Depremin ilk gününden beri memleketin dört bir yanından çıkıp yayılan iyilik damarlarına işaret ederek, “örgütlü iyilik”le yıkan depremin kurduğuna da tanık olacağımızı yazageliyorum. Bu aynı zamanda bir dilek ve umut tabii. Ancak, öylesine ağızdan çıkmış “romantik” bir kavram değil.

Takım adı söylemek gerekmiyor, hiç önemli değil, ama öfkenin “istifa” diye ifade edilmesinde tribünlerin birbirini izleyeceğini söylemek mümkün. Stadyumlardan yankılanan “istifa” sesleri toplumun çok geniş kesiminin hissettiği bir duygunun yansıması.

İster stadyumlarda yankılansın isterse meydanlarda, hatta Gezi’de olduğu gibi en görkemli biçimiyle, tek başına öfke sadece keskin sirkenin küpüne verdiği zararı doğurur!

Hem de ne zarar!

BirGün’deki yazılarından tanıdığınız ve şimdilerde İstanbul’un depreme hazırlanması çalışmalarında önemli görev üstlenmiş dostumuz Prof. Dr. Tarık Şengül, T24’teki röportajında mevcut toplumsal huzursuzluk ve öfkenin ucu açık bir süreç olduğunu vurgulayarak, “Bu enerji tümüyle kızgınlığa dönüşüp faşizmi de çağırabilir, tam tersine dayanışmacı toplum örüntülerini de” demişti.

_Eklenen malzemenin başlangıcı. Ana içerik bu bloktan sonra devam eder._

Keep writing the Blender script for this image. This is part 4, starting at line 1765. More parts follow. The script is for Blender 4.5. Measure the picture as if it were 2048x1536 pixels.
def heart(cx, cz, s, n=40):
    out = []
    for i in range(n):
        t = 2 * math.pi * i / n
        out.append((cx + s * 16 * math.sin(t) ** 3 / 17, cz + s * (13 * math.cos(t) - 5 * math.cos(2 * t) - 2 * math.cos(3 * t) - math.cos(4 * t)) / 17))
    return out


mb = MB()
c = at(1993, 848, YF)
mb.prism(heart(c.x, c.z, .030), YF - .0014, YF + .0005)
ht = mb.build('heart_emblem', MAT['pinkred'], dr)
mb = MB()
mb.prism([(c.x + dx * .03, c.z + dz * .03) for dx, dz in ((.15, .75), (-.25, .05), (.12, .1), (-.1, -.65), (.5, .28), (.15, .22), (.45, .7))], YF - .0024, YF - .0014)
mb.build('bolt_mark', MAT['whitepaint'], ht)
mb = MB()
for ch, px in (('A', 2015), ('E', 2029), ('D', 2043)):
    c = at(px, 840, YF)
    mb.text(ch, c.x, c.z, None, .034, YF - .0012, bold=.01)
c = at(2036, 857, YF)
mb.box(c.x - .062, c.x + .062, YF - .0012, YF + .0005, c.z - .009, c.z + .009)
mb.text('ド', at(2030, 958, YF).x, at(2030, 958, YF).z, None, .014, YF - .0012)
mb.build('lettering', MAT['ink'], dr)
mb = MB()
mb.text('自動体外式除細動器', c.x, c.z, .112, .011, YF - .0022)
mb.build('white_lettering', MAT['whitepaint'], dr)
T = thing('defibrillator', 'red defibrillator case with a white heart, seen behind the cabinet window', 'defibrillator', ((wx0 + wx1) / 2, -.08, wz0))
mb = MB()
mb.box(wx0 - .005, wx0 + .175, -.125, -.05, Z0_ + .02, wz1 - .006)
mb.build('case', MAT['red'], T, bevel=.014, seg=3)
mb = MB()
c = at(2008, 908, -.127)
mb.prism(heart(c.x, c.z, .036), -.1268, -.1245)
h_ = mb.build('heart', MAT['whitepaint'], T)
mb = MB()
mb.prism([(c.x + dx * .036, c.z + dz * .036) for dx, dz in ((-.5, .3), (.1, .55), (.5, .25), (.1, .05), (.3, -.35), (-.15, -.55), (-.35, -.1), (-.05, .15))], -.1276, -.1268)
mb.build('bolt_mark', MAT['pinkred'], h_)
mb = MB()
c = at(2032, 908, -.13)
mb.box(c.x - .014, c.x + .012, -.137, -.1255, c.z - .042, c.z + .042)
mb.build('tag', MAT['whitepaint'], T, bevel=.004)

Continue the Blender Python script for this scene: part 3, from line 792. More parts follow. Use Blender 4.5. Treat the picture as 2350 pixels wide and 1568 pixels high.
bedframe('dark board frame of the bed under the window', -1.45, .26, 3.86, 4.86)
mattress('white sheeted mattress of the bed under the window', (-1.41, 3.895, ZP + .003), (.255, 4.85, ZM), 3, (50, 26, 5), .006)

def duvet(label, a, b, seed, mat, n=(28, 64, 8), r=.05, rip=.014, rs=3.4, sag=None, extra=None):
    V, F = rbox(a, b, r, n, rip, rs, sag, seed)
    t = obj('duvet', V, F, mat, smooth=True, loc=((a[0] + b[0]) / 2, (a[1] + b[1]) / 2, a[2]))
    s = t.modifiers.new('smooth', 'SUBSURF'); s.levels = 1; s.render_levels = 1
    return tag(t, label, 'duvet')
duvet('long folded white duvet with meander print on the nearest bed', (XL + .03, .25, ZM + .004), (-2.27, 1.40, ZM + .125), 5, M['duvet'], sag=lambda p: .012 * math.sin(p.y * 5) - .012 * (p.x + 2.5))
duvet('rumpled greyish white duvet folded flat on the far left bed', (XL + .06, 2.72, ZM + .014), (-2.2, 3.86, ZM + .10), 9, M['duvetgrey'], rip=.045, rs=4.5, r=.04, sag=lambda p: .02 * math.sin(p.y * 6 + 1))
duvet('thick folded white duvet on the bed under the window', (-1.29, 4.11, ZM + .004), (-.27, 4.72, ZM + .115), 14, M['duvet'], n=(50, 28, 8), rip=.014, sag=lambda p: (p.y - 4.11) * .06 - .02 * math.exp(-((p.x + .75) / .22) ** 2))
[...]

Şimdi karşımıza on binlerce insanın ölümü olarak çıkan düzenin, Kızılay’ı çadır ve konserve satar hale getiren bugünkü sahipleri, büyük çoğunluğunu kontrol ettikleri medyayla, “hemen şimdi”, “size içinde ölmeyeceğiniz konutlar yapacağız” kampanyasıyla enkazdan seçim zaferi çıkarma hazırlığında.

Bunu da, bireysel eylem imkânlarını alabildiğine daraltıp, “toplumsal özneyi sıfırlayan bir tahakküm durumu olan ‘istisnai hal’ (olağanüstü hal)” altında yapacağını açıkça görüyoruz. Stadyumları kapatıp maçları seyircisiz, daha da olmadı ortada kendi kendine gidip gelen bir topla, oyuncusuz oynatarak!

Hepiniz kenara çekilip durun, sizi yaşatacak olan ancak benim!

Mbembe’nin “nekropolitika” dediği; “Egemenliğin gerçekleştirilmesi ölümlülüğün kontrolünden ve hayatın iktidarın uygulanması ve görünürlüğü olarak tanımlanmasından geçer” halinin deprem özelinde somutlanmasını izliyoruz.

Kovid’le birlikte dünyanın her yerinde sormaya başladığımız sorular şimdi bu topraklarda çok daha önem ve aciliyet kazandı. İyilik damarlarından akan her birimiz “özne olma perspektifi”nden yoksun mu yürüyeceğiz? Tahakküme rıza gösteren, hatta uygulanmasında gönüllü rol alan toplumsal aktörlere mi dönüşecek yoksa sol-ortaklaşma fikirlerine dayalı, kendi kendine yeten komünlerin yaygınlaştığı toplumsal modellerin yaygınlaşması için mi çalışacağız?

“İyiliği örgütlemek” öylesine söylenmiş romantik bir kavram olmaktan çıkıp ete kemiğe bürünecekse, bu ikincisini yaptığımızda olacak.

Bir stadyumdan yükselen “Yalan yalan yalan, dolan dolan dolan, 20 sene oldu istifa ulan!” öfke seslerinin, bir başka stadyumda havada uçuşan binlerce oyuncakla birlikte “Çocuklar hep gülsün” eylemiyle yankılandığını gördük. İşte buradan yürüdüğümüzde “bir başka” olacak memleketimiz.

Öfkeyi, iyiliği örgütleyen kurucu bir enerjiye dönüştüremez ve bunu da bir saman alevi olmaktan çıkarıp hiç sönmeyen bir ateşe dönüştüremezsek on binlerce insanın ölümüne bir kez daha yazık olacak!

Memleketimin “bir başka” olması için atılacak ilk adıma haftalar kaldı ve tam zamanında çok güzel söyledi Sırrı (Süreyya Önder); siyaset kazanacak adayın peşinden gitmek değil, bir fikri/bir adayı” kazandırma mücadelesidir!

Artık daha fazla gecikip öfkenin zararlı yollara sapmasına fırsat vermeden, hayallerimizdeki “bir başka memleket”in ilk adımı için bir aday etrafında eksiksiz toplanmalıyız. Muhalefet biraz daha oyalanır ve bunu başaramazsa, stadyumlardan yükselen öfke onu da hedef alacak!